I think the mental leap is that although the bonus program appears on the surface to be a soggy carrot, in most cases it's understood that such a reward is merely a sugar-coated stick. In other words, the half-edible incentive does less to motivate the team than does the implicit threat of punishment. This is true even when the business bro has good intentions for implementing the program - the response is likely more to do with steering clear of any unstated sanction. The reality is that everyone knows at some point the fact of participation in the program is going to be among the performance evaluation criteria. At minimum, those who've participated will benefit from some intangible rewards, possibly by being regarded as "reliable" or "hard working". The employees understand this, they suspect everything is eventually evaluated, which creates a real problem for anyone who has reservations about participating in the program - the bonus is presented as above and beyond the expectation, but at some point the boss might decide that those who work longer hours are the preferable employees. This looming performance evaluation mechanism, official or not, is the main reason why the decision to participate in the program is much more complex than the simple cost-benefit aspect I mentioned in the prior post.

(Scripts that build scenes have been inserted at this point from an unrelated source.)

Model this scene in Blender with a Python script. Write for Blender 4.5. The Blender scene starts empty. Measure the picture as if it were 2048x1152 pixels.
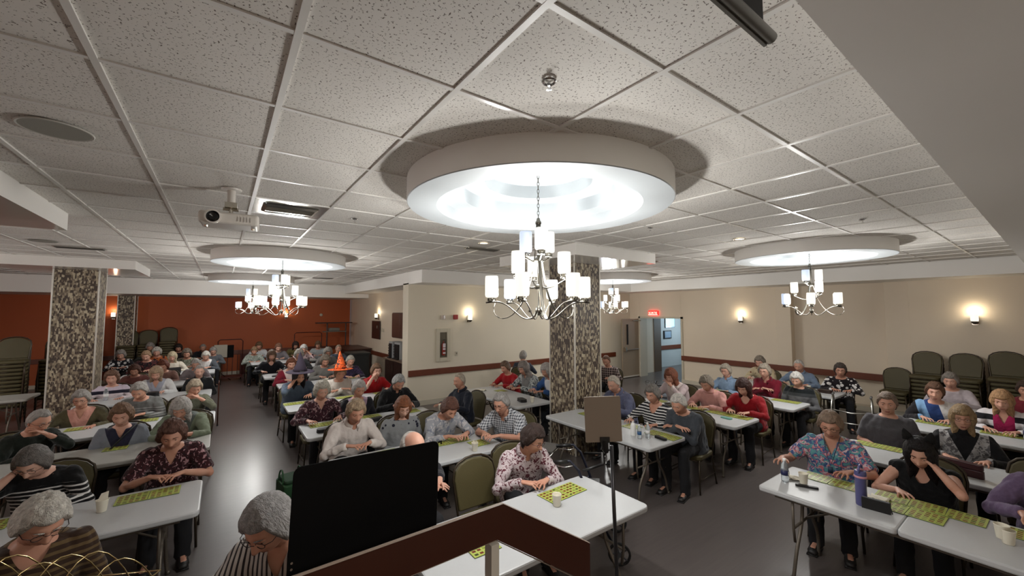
import bpy, math, random
import numpy as np
from mathutils import Vector, Matrix, Euler, noise
random.seed(7)
C = bpy.context.scene.collection
sc = bpy.context.scene
PI = math.pi
rad = math.radians

# ------------------------------------------------------------------ camera
CAM_H = 2.30
yaw, pitch, roll = rad(35.898), rad(3.374), rad(-0.053)
f = Vector((math.sin(yaw)*math.cos(pitch), math.cos(yaw)*math.cos(pitch), math.sin(pitch)))
r0 = Vector((math.cos(yaw), -math.sin(yaw), 0)); u0 = r0.cross(f)
r1 = r0*math.cos(roll)+u0*math.sin(roll); u1 = u0*math.cos(roll)-r0*math.sin(roll)
cd = bpy.data.cameras.new('camera'); cam = bpy.data.objects.new('camera', cd); C.objects.link(cam)
cam.matrix_world = Matrix(((r1.x,u1.x,-f.x,0),(r1.y,u1.y,-f.y,0),(r1.z,u1.z,-f.z,CAM_H),(0,0,0,1)))
cd.lens = 800.07/2048*36; cd.sensor_width = 36; cd.clip_start = .05; cd.clip_end = 100
sc.camera = cam
# ------------------------------------------------------------------ world, lights, exposure
W = bpy.data.worlds.new('world'); sc.world = W; W.use_nodes = True
W.node_tree.nodes['Background'].inputs[0].default_value = (.75, .85, 1, 1)
W.node_tree.nodes['Background'].inputs[1].default_value = .25
sc.view_settings.view_transform = 'Standard'; sc.view_settings.look = 'None'
sc.view_settings.gamma = 1; sc.view_settings.exposure = 0.72
sc.view_settings.use_curve_mapping = False
KEY = 1.0
L_CHAND = 92*KEY      # watts, one cluster of bulbs per tier of a chandelier
L_DOME = 5*KEY
L_SCONCE = 2.2*KEY
E_SHADE = .7
def point(name, loc, w, col, r=.05, parent=None):
    l = bpy.data.lights.new(name, 'POINT'); l.energy = w; l.color = col; l.shadow_soft_size = r
    o = bpy.data.objects.new(name, l); C.objects.link(o); o.location = loc
    if parent: o.parent = parent
    return o
def area(name, loc, rot, sx, sy, w, col):
    l = bpy.data.lights.new(name, 'AREA'); l.energy = w; l.color = col; l.shape = 'RECTANGLE'; l.size = sx; l.size_y = sy
    o = bpy.data.objects.new(name, l); C.objects.link(o); o.location = loc; o.rotation_euler = rot
    return o
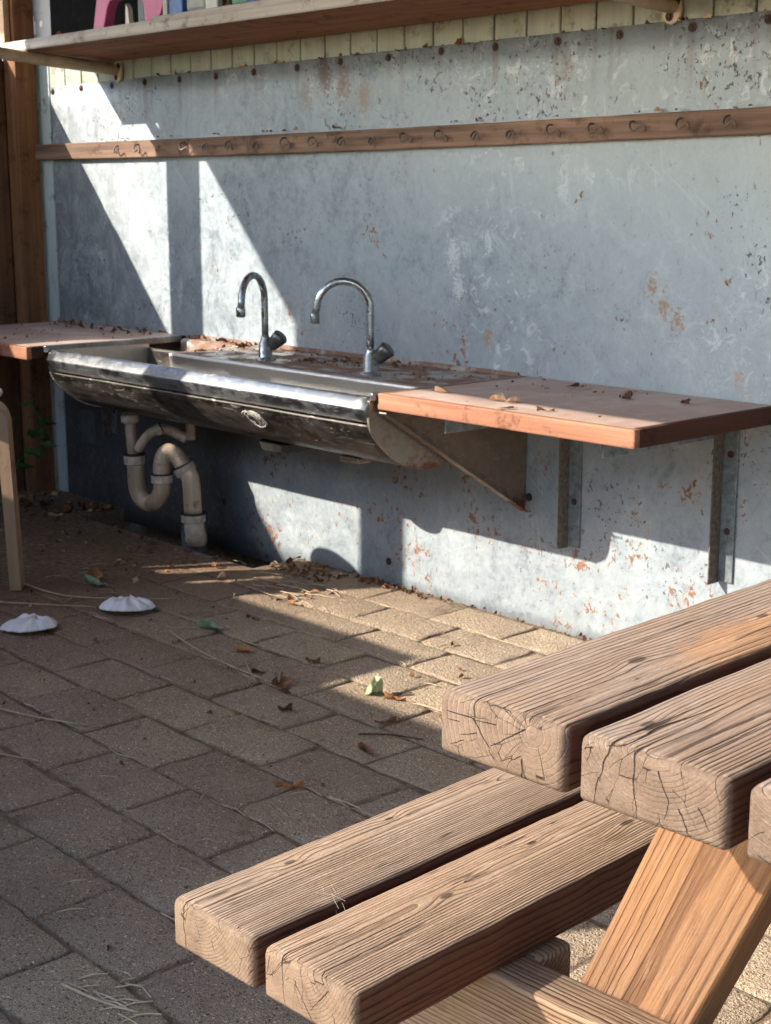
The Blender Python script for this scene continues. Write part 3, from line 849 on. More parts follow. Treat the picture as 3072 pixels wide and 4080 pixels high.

The problem is magnified when the organization's performance assessment process is not directly linked to a measurable project or outcome, instead being framed in relative terms against a shifting subjective standard for "good standing". These environments subtly remind all staff that as soon as one lemming starts putting in long hours, the rest need to start sprinting for the cliffs lest they be left on the short end of the grading curve. This rat race feeling may be familiar to those who've competed in contexts outside of paid work - I suspect it's true in athletics, academics, social media, and much more; it's the law of nature wherever the standard is relative comparison. At the end of the year, it doesn't matter if the catalyst is a bonus program or not - the review cycle will identify the hardest workers, and the hardest workers will be those who seem to have worked the hardest; the measuring stick is the average work rate within the organization. The bonus program is merely one way to lift the average. The situation is only magnified if the bonus payments are public knowledge, or at least its details accessible to managers, as the numbers can tempt them into using those as shortcuts for performance evaluation.

It seems to me that incentive programs carry a serious risk of driving away anyone who can't afford to participate in it. This exodus may be driven by the "pay cut" factor described last month where the top performers leave to seek wages in line with their abilities, but it would also include employees whose other obligations or interests precluded them from devoting additional time to work. At some point these employees will realize their inability to offer extended time commitments to their work is costing them opportunities, and they will find an organization where the fact of their own lives is not a built-in detriment to their career.

Is this the mechanism that explains pay gaps? I'll stop short of jumping to conclusions but I do think this is an important factor. If I had to answer this question for a given organization, I would ask two questions. First, are existing pay gaps explainable by the ability to work more than forty hours per week? Second, does each staff member have the same constraints when it comes to the first question? I suspect that as I asked these questions while moving up through the levels in the organization, I would find an increasing proportion of those who've simply had more opportunities than their peers. My assumption is that the most common explanation for the fact will make some reference to individual decisions without taking into account how those decisions were influenced by access to certain resources necessary for taking advantage of those opportunities. If my hunch were true there would be far more to say about this fact, but for today I'll simply point out that such an organization would likely favor quantity over quality as it relates to performance, both in terms of measuring individuals as well as their objectives in the hiring process. I'm not sure about you, but I'd much rather prefer to work for someone who worked well rather than worked often, and for an organization who sought this quality in its new hires.

All of this nonsense brings me to my last thought, which is that from my experience there are very few true instances of a carrot or a stick. Or, perhaps a better way to say it is that the best reward is avoiding the punishment. My informal rule of thumb is that if someone offers a pure carrot - in the sense of a reward that can be pursued with no downside - then it's my job to find the hidden stick (and vice-versa). I've heard that in organizations which offer a bonus program, most employees eventually assume the bonus as part of their regular compensation. This is almost always explained with the air of "those silly employees and their careless assumptions" but the reality is that the bonus is surely described as performance based, which means the decision to pursue the bonus is just as much tied to performance as every other aspect of the job. The employees assume that the fact of pursuing the bonus is enough to earn the bonus, so why wouldn't they count those dollars? They know that if for some reason they don't earn the bonus, it likely means they are already on their way to being sacked, so perhaps the better way to describe the situation is that "employees assume if they are still employed, they'll get the bonus". They know the truth - if you aren't being hit with it, it's easy enough to enjoy the carrot.